Solidarity allowance, totalling EUR 150, will be also paid out to the disabled and war veterans by the end of March.

In line with the relevant law, pensions will be indexed in February, when the adjusted amount will be paid out, the ZPIZ public pension and disability fund has said, adding that the January adjustment will also be made.

It is still up in the air whether there will be a pension rise to fully eliminate the shortfall that pensioners suffered as a result of austerity measures during the financial crisis.

The Pensioners’ Party (DeSUS) has proposed a 3.5% pension rise to compensate for this, but even if such indexation takes place, the amount is open to question. The last unscheduled indexation occurred in December 2020 with the indexing rate at 2%.

The annual pension bonus will be paid with June pensions and will range from EUR 140 to EUR 450. Those with pensions of up to EUR 570 will receive the highest amount.

Disability allowance bonuses will meanwhile stand between EUR 140 and EUR 250. People with disabilities who receive the disability allowance of up to EUR 805 will get the highest sum.

In 2022, persons with disabilities will benefit from stepped-up social inclusion activities starting from 30 June.
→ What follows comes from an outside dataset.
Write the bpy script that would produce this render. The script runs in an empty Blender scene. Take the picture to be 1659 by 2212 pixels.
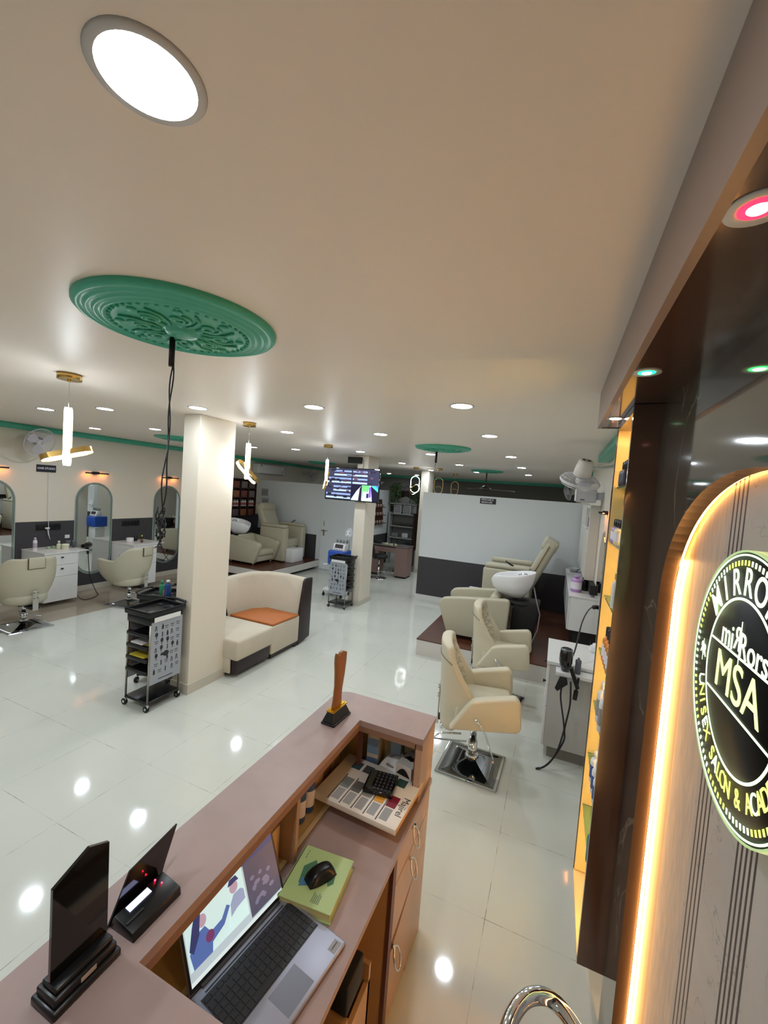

Moreover, attendance allowance will increase by 2.5% in March.

There will be some new rules for retirement in 2022. For men, the pension for 40 years of pensionable service will be calculated at 61.5% of the pensionable age, an increase of two percentage points compared to 2021.

Moreover, the age required to be eligible for a widow’s pension will be 58, an increase of half a year compared to 2021.

The new year will also see the start of implementation of the long-term care act that will enter into effect on 18 January.

The ZZZS health insurance institute will be kept busy in 2022 as the statutory provider of compulsory long-term care insurance. The institution must be ready for the new duties by the end of the year at the latest.

The benefits provided by the act will be gradually phased in by 2024, starting with the right to long-term institutional care and to a caregiver on 1 January 2023.

The new system will be financed from the budget for the first two years, whereas in 2025 a special law on compulsory long-term care insurance is planned to be enacted.